On zakah, Al-Mudawwanah records Malik's positions on the categories of wealth subject to obligatory almsgiving and the conditions under which zakah becomes due. Ibn al-Qasim transmits Malik's view on the nisab for gold (twenty dinars) and silver (two hundred dirhams), the 2.5% rate that applies after a full lunar year, and the conditions governing livestock zakah. Malik's approach to zakah on trade goods is also recorded: goods held for trade are assessed at market value, and zakah is paid on the total if it meets the nisab threshold.
A particularly significant ruling in Al-Mudawwanah concerns zakah al-fitr (the obligatory end-of-Ramadan charity). Malik's position — preserved through Ibn al-Qasim — is that zakah al-fitr is obligatory on every free Muslim who has surplus beyond his needs and the needs of his dependents on the night of Eid.
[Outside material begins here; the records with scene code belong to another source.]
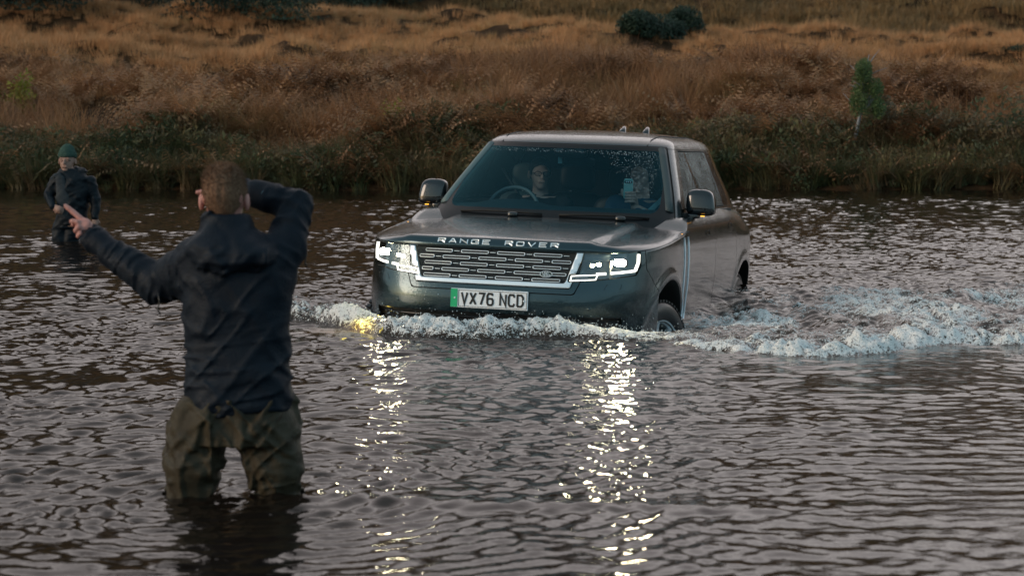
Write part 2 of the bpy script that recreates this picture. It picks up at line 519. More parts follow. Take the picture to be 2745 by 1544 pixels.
tuft = [proto("grass_tuft", *blades(60, 0.42, 0.26, 0.28, 0.010, s), M_grass) for s in (1, 2, 3)]
tuftf = [proto("far_tuft", *blades(46, 0.55, 0.5, 0.4, 0.022, s), M_grassfar) for s in (4, 5, 6)]
tallg = [proto("tall_grass", *blades(40, 1.0, 0.24, 0.62, 0.008, s, 4), M_rust) for s in (7, 8)]
rust = [proto("dead_fern", *fern(9, 0.85, s, 1.0), M_rust) for s in (9, 10, 12)]
green = [proto("green_fern", *fern(10, 0.75, s, 1.1), M_green) for s in (13, 14, 15)]
sedge = [proto("sedge", *blades(55, 0.62, 0.16, 0.55, 0.009, s, 4), M_green) for s in (16, 17)]
dwarf = [proto("leafy_weed", *leafy(240, 0.45, 0.5, 0.05, s), M_green) for s in (18, 19)]

def scatter(n, x0, x1, y0, y1, dens=None, seed=0, fan=True):
    r = np.random.default_rng(seed)
    y = r.uniform(y0, y1, n); w = (0.235 * y + 9.0) if fan else None
    x = r.uniform(-1, 1, n) * w if fan else r.uniform(x0, x1, n)
    if dens is not None:
        k = r.random(n) < dens(x, y); x, y = x[k], y[k]
    return np.stack([x, y, terrain(x, y) - 0.03], 1)

dB = lambda x, y: y - bank_line(x)
instancer("bracken", "dead rust-coloured bracken covering the slope above the river", scatter(14250, 0, 0, 39.3, 53, lambda x, y: sstep(.7, 2.5, dB(x, y)) * (0.42 + 1.3 * fbm(x * .35, y * .35, 0, 2, 51)), 1), rust, seed=1, smin_=.55, smax_=1.15)
instancer("tall_dead_grass", "tall leaning dead grass among the bracken", scatter(8400, 0, 0, 41.0, 52, lambda x, y: 0.4 + 1.1 * noise3(x * .3, y * .3, 0, 52), 2), tallg, seed=2, smin_=.5, smax_=1.05, tilt=.35)
instancer("green_undergrowth", "dark green ferns low on the bank at the water's edge", scatter(8400, 0, 0, 37.9, 46, lambda x, y: (1 - sstep(1.2, 4.0, dB(x, y) - 2.4 * fbm(x * .25, y * .25, 0, 2, 53))) * sstep(-.1, .2, dB(x, y)), 3), green + dwarf + rust[:2], seed=3, smin_=.45, smax_=1.1)
instancer("bankside_grass", "green tufts of sedge hanging over the water's edge", scatter(5100, 0, 0, 37.5, 41, lambda x, y: sstep(-.25, .1, dB(x, y)) * (1 - sstep(1.0, 2.2, dB(x, y))), 4), sedge, seed=4, smin_=.5, smax_=1.1, tilt=.4)
instancer("moor_grass", "orange-brown tussocky moor grass on the near field", scatter(44200, 0, 0, 46, 108, lambda x, y: 0.78 + 0.8 * fbm(x * .12, y * .34, 0, 3, 54), 5), tuft, seed=5, smin_=.4, smax_=1.0)
instancer("hill_grass", "brown grass on the far hillside", scatter(33800, 0, 0, 96, 215, lambda x, y: 0.6 + 0.9 * fbm(x * .06, y * .14, 0, 3, 55), 6), tuftf, seed=6, smin_=.6, smax_=1.5)

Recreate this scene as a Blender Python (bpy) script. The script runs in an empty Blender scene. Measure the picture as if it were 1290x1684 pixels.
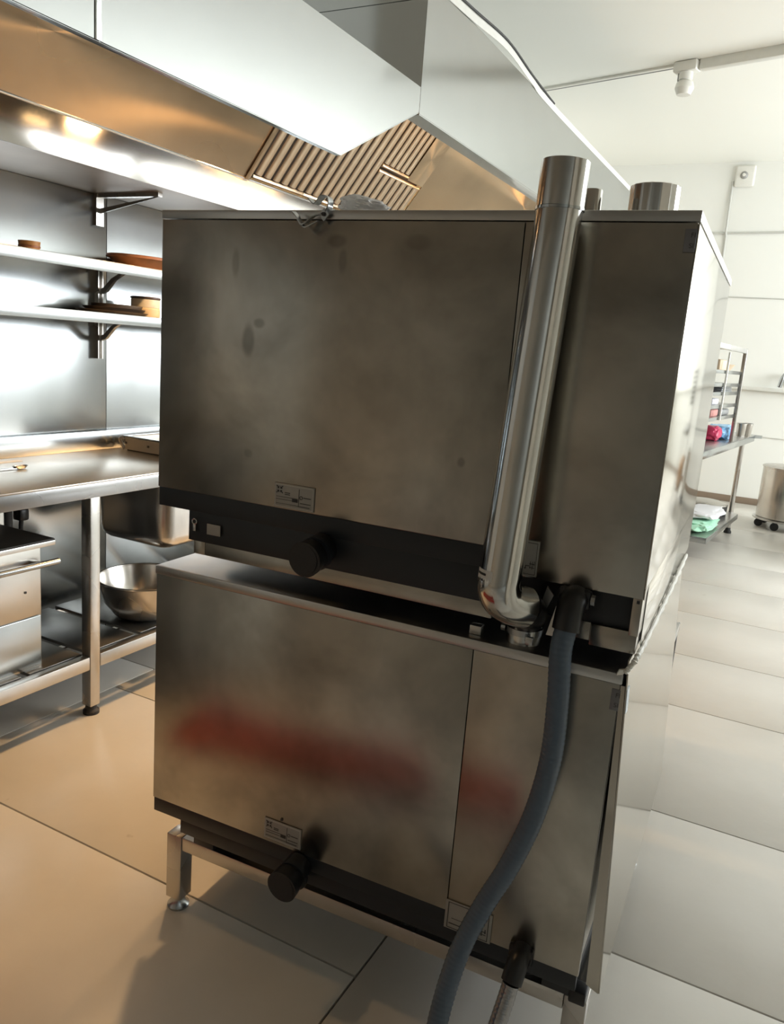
import bpy, bmesh, math, random
from mathutils import Vector, Matrix
random.seed(7)
S = bpy.context.scene
COL = S.collection
PI = math.pi

# ------------------------------------------------------------------ camera
cam_d = bpy.data.cameras.new('camera'); cam = bpy.data.objects.new('camera', cam_d); COL.objects.link(cam)
RIGHT = Vector((0.8822633, 0.4644795, 0.0766173))
DOWN = Vector((0.1615586, -0.1458775, -0.9760218))
FWD = Vector((-0.4421654, 0.8734864, -0.2037430))
m = Matrix((RIGHT, -DOWN, -FWD)).transposed().to_4x4()
m.translation = Vector((1.2644314, -1.3257637, 1.4476396))
cam.matrix_world = m
cam_d.sensor_fit = 'VERTICAL'; cam_d.sensor_height = 24.0; cam_d.lens = 24.0 * 1300 / 1684
cam_d.clip_start = 0.02
S.camera = cam

# ------------------------------------------------------------------ exposure, world, lights
S.view_settings.view_transform = 'Standard'; S.view_settings.look = 'None'
S.view_settings.gamma = 1.0; S.view_settings.use_curve_mapping = False
S.view_settings.exposure = -0.10
w = bpy.data.worlds.new('world'); S.world = w; w.use_nodes = True
bg = w.node_tree.nodes['Background']; bg.inputs[0].default_value = (0.80, 0.90, 1.0, 1); bg.inputs[1].default_value = 1.2

def area(name, loc, direction, sx, sy, power, color):
    d = bpy.data.lights.new(name, 'AREA'); d.shape = 'RECTANGLE'; d.size = sx; d.size_y = sy
    d.energy = power; d.color = color
    o = bpy.data.objects.new(name, d); COL.objects.link(o); o.location = loc
    o.rotation_euler = Vector(direction).to_track_quat('-Z', 'Y').to_euler()
    return o
WIN_Y = [4.0, 5.9, 7.6]                             # daylight: three high windows in the right wall, one in the back wall beyond the frame
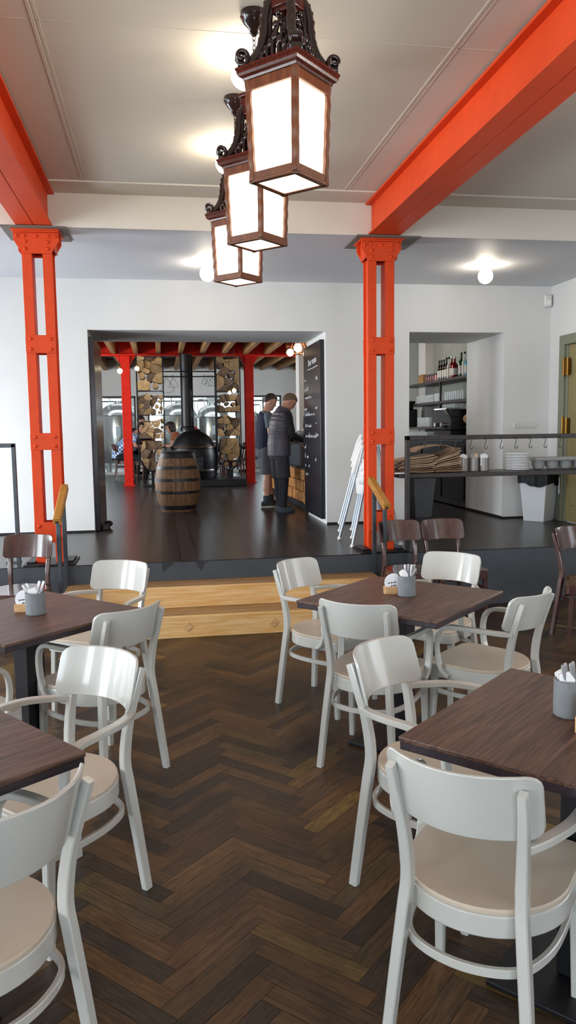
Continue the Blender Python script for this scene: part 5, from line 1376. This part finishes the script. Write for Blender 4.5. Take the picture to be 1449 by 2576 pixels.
# ------------------------------------------------------------------ light
w = bpy.data.worlds.new('sky'); SC.world = w; w.use_nodes = True
bg = w.node_tree.nodes['Background']; bg.inputs['Color'].default_value = (.86, .93, 1, 1); bg.inputs['Strength'].default_value = 5
def area(name, loc, d, sx, sy, power, col=(.86, .93, 1), spread=180):
    l = bpy.data.lights.new(name, 'AREA'); l.shape = 'RECTANGLE'; l.size = sx; l.size_y = sy; l.energy = power; l.color = col; l.spread = R(spread)
    o = bpy.data.objects.new(name, l); COL.objects.link(o); o.location = loc
    o.rotation_euler = V(d).to_track_quat('-Z', 'Y').to_euler()
    return o
for a, b, c, d in LW[:3]: area('window_daylight', (-5.72, (a+b)/2, (c+d)/2), (1, 0, -.12), b-a, d-c, 150)
a, b, c, d = LW[3]; area('window_daylight', (-3.87, (a+b)/2, (c+d)/2), (1, .12, -.15), b-a, d-c, 175, (.8, .9, 1))
for a, b, c, d in BW: area('window_daylight', ((a+b)/2, -7.32, (c+d)/2), (0, 1, -.06), b-a, d-c, 190, (.72, .87, 1))
area('ground_bounce', (6.98, 1.5, 1.9), (-1, 0, .52), 3, 1.8, 100, (1, .94, .84), 55)
area('window_daylight', (-4.82, 14, 2.1), (1, 0, -.1), 4, 1.8, 300)
area('window_daylight', (4.92, 16.5, 2.1), (-1, 0, -.1), 2.2, 1.8, 90)
for x, y, z, p, col in ((.5, 24.5, 4.4, 45, (.9, .95, 1)),): area('brewery_light', (x, y, z), (0, 0, -1), 5, 2, p, col)
def point(name, loc, p, col, r=.06):
    l = bpy.data.lights.new(name, 'POINT'); l.energy = p; l.color = col; l.shadow_soft_size = r
    o = bpy.data.objects.new(name, l); COL.objects.link(o); o.location = loc
point('bar_fill', (3.4, 12.0, 2.9), 22, (1, .9, .75), .1)  # added fill point with no fixture, brightens the bar
point('back_room_fill', (-2.2, 13.0, 2.6), 95, (1, .78, .52), .1)  # unseen warm fill, added to brighten the back room and its joists

SC.view_settings.view_transform = 'Standard'; SC.view_settings.look = 'None'; SC.view_settings.gamma = 1; SC.view_settings.use_curve_mapping = False
SC.view_settings.exposure = 0.0
cy = SC.cycles
cy.use_adaptive_sampling = True; cy.adaptive_threshold = .025; cy.max_bounces = 6; cy.diffuse_bounces = 3; cy.glossy_bounces = 3; cy.transmission_bounces = 4; cy.transparent_max_bounces = 8
cy.caustics_reflective = False; cy.caustics_refractive = False; cy.sample_clamp_indirect = 6; cy.use_denoising = True
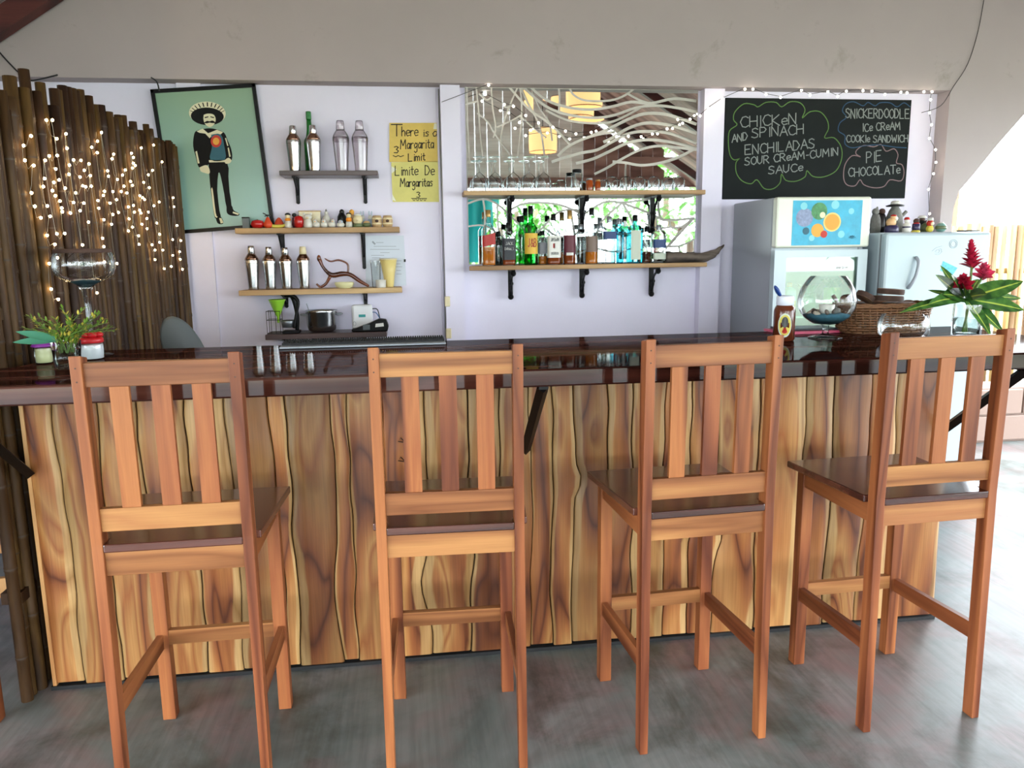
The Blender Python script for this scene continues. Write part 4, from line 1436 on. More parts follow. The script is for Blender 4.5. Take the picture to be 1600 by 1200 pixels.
# ------------------------------------------------------------------ shelves
def shelf(name, label, x0, x1, zt_, th, depth, mat, bxs, style, drop, back=WY, skew=0.0):
    t = thing(name, label, 'shelf', ((x0 + x1) / 2, back, zt_))
    a, b = x0 - (x0 + x1) / 2, x1 - (x0 + x1) / 2
    MB().slab([(a, -depth), (b, -depth), (b - skew * 0.2, 0), (a + skew, 0)], -th, 0).build('board', mat, t, bevel=0.003)
    for bx in bxs:
        c = bx - (x0 + x1) / 2
        m = MB()
        if style == 'plain':
            m.prism([(c - .013, -th), (c - .010, -th - drop), (c, -th - drop - .008), (c + .010, -th - drop), (c + .013, -th)], -0.010, -0.0005)
            m.box(c - .010, c + .010, -depth * .75, -.001, -th - .008, -th)
            m.tube([(c, -.004, -th - drop * .7), (c, -depth * .4, -th - drop * .28), (c, -depth * .7, -th - .006)], .006, 6)
            m.lathe([(.011, -.006), (.011, .006)], (c, -.006, -th - drop), 10, rot=Euler((PI / 2, 0, 0)).to_matrix())
        else:
            m.box(c - .014, c + .014, -.012, -.0005, -th - drop, -th)
            m.box(c - .012, c + .012, -depth * .85, -.001, -th - .012, -th)
            m.tube(smooth_path([(c, -.010, -th - drop * .85), (c, -.05, -th - drop * .62), (c, -.055, -th - drop * .35), (c, -depth * .62, -th - .03)], 5), .0075, 6)
            m.ball((c, -depth * .82, -th - .022), .018, 10, 6)
            m.ball((c, -.016, -th - drop + .004), .018, 10, 6)
            m.ball((c, -.045, -th - drop * .5), .014, 10, 6)
            m.ball((c, -.02, -th - drop * .75), .013, 10, 6)
        m.build('bracket', 'black_metal', t, fix=True)
    return t


def bxp(px, py):
    return at(px, py, WY - 0.02).x


SZA, SZB, SZC, SZD, SZE, SZF = 1.962, 1.650, 1.304, 1.052, 1.850, 1.420
shelf('wall_shelf', 'short dark shelf holding two steel and two clear shakers', -1.045, -0.505, SZA, 0.026, 0.19, 'dark_shelf_wood', [bxp(464, 290), bxp(570, 290)], 'plain', 0.135)
shelf('wall_shelf', 'light wood shelf crowded with small figurines', -1.305, -0.395, SZB, 0.030, 0.19, 'shelf_wood', [bxp(441, 380), bxp(568, 390)], 'plain', 0.20)
shelf('wall_shelf', 'light wood shelf with four shakers and the carved animal', -1.31, -0.392, SZC, 0.030, 0.19, 'shelf_wood', [bxp(447, 470), bxp(571, 466)], 'plain', 0.075, skew=0.03)
shelf('wall_shelf', 'low dark shelf with the steel pot and white router', -1.175, -0.49, SZD, 0.030, 0.22, 'dark_shelf_wood', [bxp(450, 540), bxp(570, 540)], 'plain', 0.12)
mbx = [at(797, 320, 1.98).x, at(911, 320, 1.98).x, at(1022, 320, 1.98).x]
MBK = WY - 0.031
shelf('wall_shelf', 'upper shelf across the mirror holding upturned glasses', -0.02, 1.43, SZE, 0.026, 0.16, 'shelf_wood', mbx, 'scroll', 0.21, back=MBK)
shelf('wall_shelf', 'lower shelf across the mirror lined with liquor bottles', 0.0, 1.448, SZF, 0.026, 0.17, 'shelf_wood', mbx, 'scroll', 0.17, back=MBK, skew=0.03)

PXM = 0.00386           # metres for one photo pixel at the back wall shelves


def xon(px, py, y):
    return at(px, py, y).x


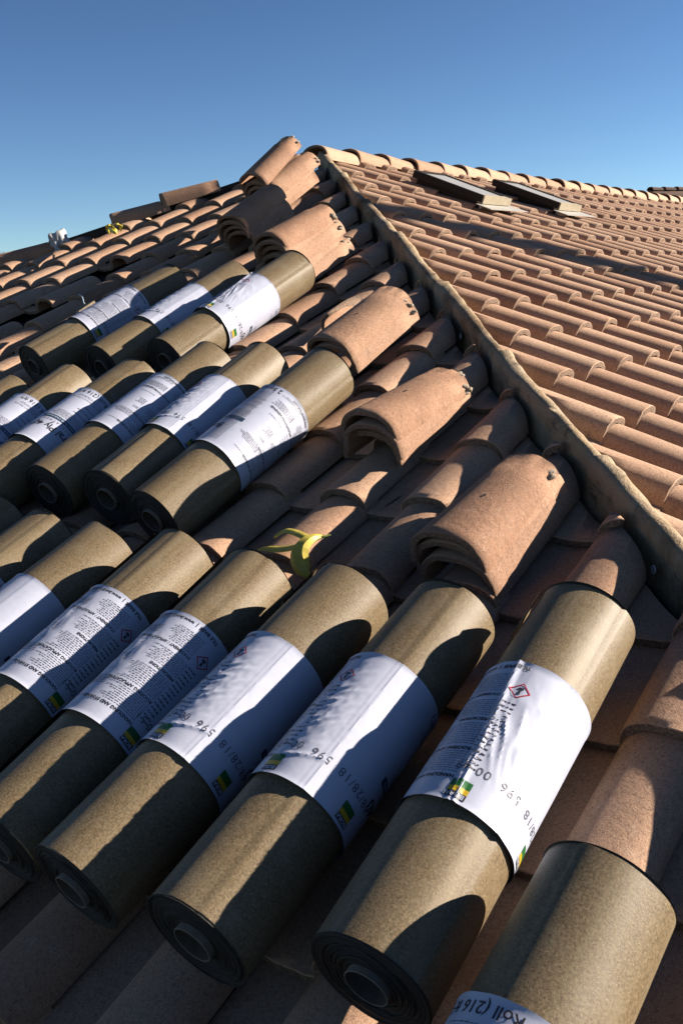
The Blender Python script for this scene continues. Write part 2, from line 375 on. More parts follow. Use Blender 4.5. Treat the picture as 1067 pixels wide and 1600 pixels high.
# ------------------------------------------------------------------ cap tiles (tapered barrel arches)
CL = 0.45
def arch_tile(name, seed, L=CL, a0=0.117, h0=0.112, a1=0.098, h1=0.094, th=0.018, rough=1.0, nseg=22, m=None):
    so = Vector((seed * 3.7, 8.1, 2.2)); V, F, FM = [], [], []; n = nseg + 1
    ys = [0, 0.004, 0.03, L * 0.35, L * 0.7, L - 0.075, L - 0.066, L - 0.003, L]
    def pt(i, y, off):
        ph = math.pi * (1 - i / nseg); f = y / L; a = a0 + (a1 - a0) * f; h = h0 + (h1 - h0) * f
        lip = -0.004 if y > L - 0.07 else 0
        x, z = a * math.copysign(abs(math.cos(ph)) ** 0.92, math.cos(ph)), h * max(math.sin(ph), 0) ** 0.74
        nx, nz = math.cos(ph) / a, math.sin(ph) / h; l = math.hypot(nx, nz)
        o = off + (lip if off >= 0 else 0); return x + nx / l * o, z + nz / l * o
    for j, y in enumerate(ys):
        for i in range(n):
            d = 0.0012 * noise.noise(Vector((i * 0.35, y * 12, 0)) + so) * rough
            if j in (0, len(ys) - 1): d -= 0.003
            x, z = pt(i, y, d); e = 0
            if j < 2 or j > len(ys) - 3: e = (0.0038 * noise.noise(Vector((i * 0.3, j // 4 * 7.0, 3)) + so) + 0.0022 * noise.noise(Vector((i * 1.1, j // 4 * 9.0, 1)) + so)) * rough
            V.append((x, y + e, z))
    for j in range(len(ys) - 1):
        for i in range(nseg):
            a = j * n + i; F.append((a, a + 1, a + n + 1, a + n)); FM.append(0)
    k = len(V)
    for y in (0.0015, L - 0.0015):
        for i in range(n):
            x, z = pt(i, y, -th * (1 + 0.14 * noise.noise(Vector((i * 0.4, y, 5)) + so))); V.append((x, y + 0.0035 * rough * noise.noise(Vector((i * 0.3, (0 if y < .1 else 7.0), 3)) + so), max(z, 0.0)))
    last = (len(ys) - 1) * n
    for i in range(nseg):
        F.append((i, k + i, k + i + 1, i + 1)); FM.append(1)
        F.append((k + i, k + n + i, k + n + i + 1, k + i + 1)); FM.append(0)
        F.append((last + i, last + i + 1, k + n + i + 1, k + n + i)); FM.append(1)
    for i in (0, nseg):
        col = [j * n + i for j in range(len(ys))] + [k + n + i, k + i]
        F.append(tuple(col if i else reversed(col))); FM.append(1)
    return mesh(name, V, F, [m or M_CAP, M_BUTT], FM, 50)
CAPS = [arch_tile("cap_tile", s) for s in range(5)]
RIDGE_CAPS = [arch_tile("ridge_cap", 20 + s, 0.48, 0.135, 0.118, 0.118, 0.102, 0.018, 0.7, m=M_TILE) for s in range(4)]

def lump(name, seed, size, m, sub=2, amp=0.35):
    bm = bmesh.new(); bmesh.ops.create_icosphere(bm, subdivisions=sub, radius=1); so = Vector((seed * 5.1, 1.3, 0))
    for v_ in bm.verts:
        d = 1 + amp * noise.noise(v_.co * 1.4 + so) + amp * 0.6 * noise.noise(v_.co * 3.5 + so); v_.co = Vector((v_.co.x * size[0], v_.co.y * size[1], v_.co.z * size[2])) * d
    me = bpy.data.meshes.new(name); bm.to_mesh(me); bm.free(); me.materials.append(m); me.polygons.foreach_set('use_smooth', [True] * len(me.polygons)); return me
MORTARS = [lump("mortar", s, (0.024, 0.020, 0.010), M_MORTAR, 3, 0.35) for s in range(4)]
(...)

It must be paid in the local staple food (Malik specified various grains, dates, and similar items) at the rate of one sa' per person. Al-Mudawwanah records Malik's insistence that zakah al-fitr be paid before the Eid prayer — paying it afterward is still valid but represents a deviation from the sunnah.
For fasting, Al-Mudawwanah preserves Malik's rulings through Ibn al-Qasim's responses to Sahnun's questions about the conditions, invalidating acts, and expiations related to the Ramadan fast. Malik's position on the intention — that it must be formed each night before dawn for the following day's fast — is recorded here. His rulings on acts that break the fast are precise: intentional eating, drinking, and sexual intercourse break the fast; accidental eating or drinking while forgetting one is fasting does not.
Malik's positions on the expiation (kaffara) required for deliberate intercourse during the Ramadan fast are detailed in Al-Mudawwanah. The three sequential options — freeing a slave, fasting sixty consecutive days, or feeding sixty poor persons — are presented in their order of priority, with Malik's views on whether a person incapable of one option may move to the next without establishing inability.
On hajj, Al-Mudawwanah contains some of the most detailed early Maliki rulings on pilgrimage. Malik's positions on the conditions for hajj to become obligatory (freedom, adulthood, sanity, ability including financial and physical capacity), the three modes of performance (ifrad, tamattu', and qiran), and the rites of ihram, tawaf, sa'y, standing at Arafah, and the remaining rites are recorded through Ibn al-Qasim.
Malik's view that the sa'y between Safa and Marwa is an obligatory rite (rukn) of hajj — not merely a required act whose omission can be compensated by a sacrifice — is an important Maliki position reflected in Al-Mudawwanah. Similarly, Malik's rulings on the prohibited acts during ihram, the penalties (fidyah and dam) for violations, and the conditions under which a person prevented from completing hajj (muhsar) may exit the state of ihram are all addressed with characteristic Maliki precision.
The directness of Al-Mudawwanah's format — questions from Sahnun, answers from Ibn al-Qasim derived from Malik — gives these rulings a freshness and authority that has made the text indispensable for understanding the Maliki school's foundational positions. Students who engage with Al-Mudawwanah are reading law as it was actually taught, debated, and transmitted in the madrasas of early Islamic Africa and Andalusia.